De lá para cá, ao mesmo tempo em que o “homem absurdo” se exprimiu em toda a sua verdade na literatura, no teatro e em outros campos ou vertentes da arte e do pensamento (de Jorge Luis Borges à dramaturgia de autores como Beckett, Ionesco, Genet, Pinter, Albee, Arrabal – e tantos escritores contemporâneos) a absurdidade do humano se estendeu, fez metástases por toda parte, prosperou. Como, nos seus rumos políticos, o autoritarismo já não anda de braçadeiras ou suásticas às claras, a humanidade absurda também adotou disfarces e novos colarinhos para as respectivas coleiras. Os esquemas burocráticos de falso paternalismo e servidão são estéreis, mas afanosa vaidade de hierarquias inteiras que superpõem andróides às voltas com obrigações e incumbências inúteis nos mostram hoje como viu longe a atividade crítica e criativa de homens em corpo inteiro como Franz Kafka (muitas vezes chamado “profeta do absurdo”) e Albert Camus – inclusive em suas obras posteriores, principalmente La peste (1947) e L’homme revolté (1951). Por todos esses motivos, a atualidade e oportunidade de O mito de Sísifo são absolutamente exemplares. Estão aqui os antídotos certos, a palavra certa para uma rara humanidade que ainda merece continuar a se distinguir dos insetos e dos ratos. Como se depreende do ensaio-título deste livro, pode até rolar a pedra até o alto da montanha, de onde ela desce de novo: desde que, nos intervalos, se mantenha e se renove a consciência do processo. A grande maioria, no entanto, já prefere naqueles momentos tão-somente rolar também de volta, ladeira abaixo. E já consegue chegar um pouco antes da pedra.
Mauro Gama
Albert Camus nasceu na costa da Argélia numa localidade chamada Mondovi (hoje denominada Dréan) durante a ocupação francesa numa família “pied-noir“. Seu pai, Lucien Auguste Camus (1885-1914), era francês nascido na Argélia e sua mãe, Catherine Hélène Sintès (1882-1960), também nascida na Argélia era de origem minorquina (Sant Lluís). Camus conhece cedo o gosto amargo da morte, seu pai morreu em 1914, na batalha do Marne durante Primeira Guerra Mundial. Sua mãe então foi obrigada a mudar-se para Argel, para a casa de sua avó materna, no famoso bairro operário de Belcourt onde, anos mais tarde, durante a guerra de descolonização da Argélia houve um massacre de muçulmanos.
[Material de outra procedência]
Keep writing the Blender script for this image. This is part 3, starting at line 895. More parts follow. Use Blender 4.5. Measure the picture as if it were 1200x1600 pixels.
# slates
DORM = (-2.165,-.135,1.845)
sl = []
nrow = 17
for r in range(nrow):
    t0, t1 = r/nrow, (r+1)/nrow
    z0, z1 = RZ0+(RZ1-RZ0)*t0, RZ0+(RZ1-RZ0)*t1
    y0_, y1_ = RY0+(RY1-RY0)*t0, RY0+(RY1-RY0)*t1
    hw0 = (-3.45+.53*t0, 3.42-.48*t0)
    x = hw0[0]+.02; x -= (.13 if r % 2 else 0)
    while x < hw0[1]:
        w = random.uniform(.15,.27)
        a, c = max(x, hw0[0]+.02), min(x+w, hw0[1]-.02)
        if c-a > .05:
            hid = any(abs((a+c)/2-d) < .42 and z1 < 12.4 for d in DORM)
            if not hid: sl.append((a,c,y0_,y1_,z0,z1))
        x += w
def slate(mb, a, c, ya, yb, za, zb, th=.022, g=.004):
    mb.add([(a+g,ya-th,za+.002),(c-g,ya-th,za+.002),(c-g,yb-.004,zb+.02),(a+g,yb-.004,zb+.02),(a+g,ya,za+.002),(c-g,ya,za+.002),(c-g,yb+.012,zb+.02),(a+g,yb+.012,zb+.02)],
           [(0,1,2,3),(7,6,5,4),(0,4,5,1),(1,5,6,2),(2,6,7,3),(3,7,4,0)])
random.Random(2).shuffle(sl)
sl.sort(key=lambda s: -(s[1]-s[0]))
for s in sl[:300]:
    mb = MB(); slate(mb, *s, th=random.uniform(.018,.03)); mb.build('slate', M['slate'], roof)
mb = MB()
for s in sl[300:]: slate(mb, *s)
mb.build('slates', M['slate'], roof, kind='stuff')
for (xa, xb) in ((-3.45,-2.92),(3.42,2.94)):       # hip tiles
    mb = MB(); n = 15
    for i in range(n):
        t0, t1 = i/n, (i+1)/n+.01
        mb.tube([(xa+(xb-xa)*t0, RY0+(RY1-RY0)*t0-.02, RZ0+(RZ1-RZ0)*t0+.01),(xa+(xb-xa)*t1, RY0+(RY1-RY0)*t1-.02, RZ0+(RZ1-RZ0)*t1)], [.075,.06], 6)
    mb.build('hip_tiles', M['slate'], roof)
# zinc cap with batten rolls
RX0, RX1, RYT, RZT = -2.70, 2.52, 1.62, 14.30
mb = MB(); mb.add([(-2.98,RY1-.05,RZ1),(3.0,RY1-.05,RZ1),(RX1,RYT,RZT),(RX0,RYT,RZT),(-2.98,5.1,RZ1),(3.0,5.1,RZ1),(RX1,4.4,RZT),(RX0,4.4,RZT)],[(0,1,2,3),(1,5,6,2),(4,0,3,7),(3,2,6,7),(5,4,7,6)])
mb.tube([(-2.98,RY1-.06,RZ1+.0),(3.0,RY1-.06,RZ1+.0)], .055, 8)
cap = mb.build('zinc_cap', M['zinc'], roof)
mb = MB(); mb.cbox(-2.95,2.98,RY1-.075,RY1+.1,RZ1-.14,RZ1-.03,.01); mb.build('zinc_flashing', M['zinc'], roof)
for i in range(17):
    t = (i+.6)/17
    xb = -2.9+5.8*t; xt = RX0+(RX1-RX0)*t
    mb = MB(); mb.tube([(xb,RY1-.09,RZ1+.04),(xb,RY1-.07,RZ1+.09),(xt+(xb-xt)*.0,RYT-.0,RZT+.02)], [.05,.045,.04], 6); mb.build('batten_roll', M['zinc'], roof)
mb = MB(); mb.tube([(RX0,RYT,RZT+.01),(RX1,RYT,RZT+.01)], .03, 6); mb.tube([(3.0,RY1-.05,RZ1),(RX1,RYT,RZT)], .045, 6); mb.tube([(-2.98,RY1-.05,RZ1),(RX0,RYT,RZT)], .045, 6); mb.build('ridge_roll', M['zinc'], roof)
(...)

O período de sua infância, apesar de extremamente pobre é marcada por uma felicidade ligada à natureza, que ele volta a narrar em O Avesso e o Direito, mas também em toda a sua obra. Na casa, moravam além do próprio Camus, seu irmão que era um pouco mais velho, sua mãe, sua avó e um tio um pouco surdo, que era tanoeiro, profissão que Camus teria seguido se não fosse pelo apoio de um professor da escola primária Louis Germain, que viu naquele pequeno pied-noir um futuro promissor. A princípio, sua família não via com bons olhos o fato de Albert Camus seguir para a escola secundária, sendo pobre, e o próprio Camus diz que tomar essa decisão foi difícil para ele, pois sabia que a família precisava da renda do seu trabalho e, portanto, ele deveria ter uma profissão que logo trouxesse frutos – como a profissão do seu tio. No fundo, Camus também gostava do ambiente da oficina onde o tio trabalhava. Há um conto escrito por ele que tem como cenário a oficina, e no qual a camaradagem entre os trabalhadores é exaltada.
Sua mãe trabalhava lavando roupa para fora, a fim de ajudar no sustento da casa. Durante o segundo grau, ele quase abandonou os estudos devido aos problemas financeiros da família. Foi neste ponto que um outro professor foi fundamental para que o ganhador do prêmio Nobel de 1957 seguisse estudando e se graduasse em filosofia: Jean Grenier. Tanto Grenier quanto o velho mestre Guerin serão lembrados, posteriormente, pelo escritor. O Homem Revoltado (1951) é dedicado a Grenier, e Discursos da Suécia (que inclui o discurso pronunciado por Camus, ao receber o Nobel), a Germain.
Sua dissertação de mestrado foi sobre neoplatonismo e sua tese de doutoramento, assim como a de Hannah Arendt, foi sobre Santo Agostinho.
Em 1938, Camus ajudou a fundar o jornal Alger Républicain e durante a Segunda Guerra Mundial até 1947, colaborava com o jornal Combat, além de ter colaborado no jornal Paris-Soir.